Removing choice paralysis reduces extraneous load. "Write about anything" creates extraneous decision-making. "Write about a time you were surprised" removes extraneous choice while preserving germane thinking about narrative structure.
The cognitive preparation strategy works beautifully. Pre-teach vocabulary before complex reading. Review prerequisites before new math concepts. This reduces extraneous load of figuring out basics during complex thinking without removing the complex thinking itself.
Wait time reduces extraneous load without reducing depth. When students have time to think before answering, they're not using working memory to manage social pressure. The thinking remains hard; the performance anxiety doesn't interfere.
The single representation principle prevents extraneous comparison. Using five different fraction models simultaneously creates extraneous load as students compare representations.

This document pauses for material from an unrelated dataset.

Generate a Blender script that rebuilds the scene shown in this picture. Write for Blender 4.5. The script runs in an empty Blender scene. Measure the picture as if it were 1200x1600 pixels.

One clear model, deeply explored, preserves thinking without confusion.
But multiple representations over time build flexibility. Today pizzas, tomorrow number lines, next week bar models. Sequential, not simultaneous. Each deepens understanding without creating extraneous comparison load.
The language precision reduces extraneous interpretation. "Bigger" is ambiguous - bigger how? "Greater value" is precise. Students think about mathematical relationships, not word meanings. Clear language, complex thinking.
Templates reduce extraneous formatting. Graphic organizers for essays. Problem-solving frameworks for math. Note-taking structures for reading. Students think about content, not organization. The thinking is hard; the structure supports it.
The misconception prevention reduces future extraneous load. Explicitly addressing common errors before they happen prevents the extraneous work of unlearning. "Some people think multiplication always makes things bigger, but watch what happens with fractions..."
Routine complexity is beautiful. Same problem types, increasing difficulty. Same writing structure, deeper analysis. Familiar formats free working memory for unfamiliar challenges. The container is simple; the contents are complex.
The cognitive bandwidth protection matters. One learning goal per lesson. Multiple examples of the same concept rather than multiple concepts. Deep rather than broad. This isn't dumbing down - it's focusing cognitive resources on meaningful struggle.
Progressive complexity builds capacity. Start with low extraneous load and moderate germane load. As procedures become automatic, increase germane load. The thinking gets harder as the mechanics get easier.
Tomorrow, we'll explore cognitive load theory in working and long-term memory. But today's distinction is critical: reducing extraneous load doesn't mean reducing thinking. It means removing obstacles to thinking. When we eliminate irrelevant cognitive demands while preserving productive struggle, students can engage in the deep thinking that creates lasting learning. The goal isn't easy lessons - it's lessons where the difficulty comes from thinking, not from hunting for where to write your name.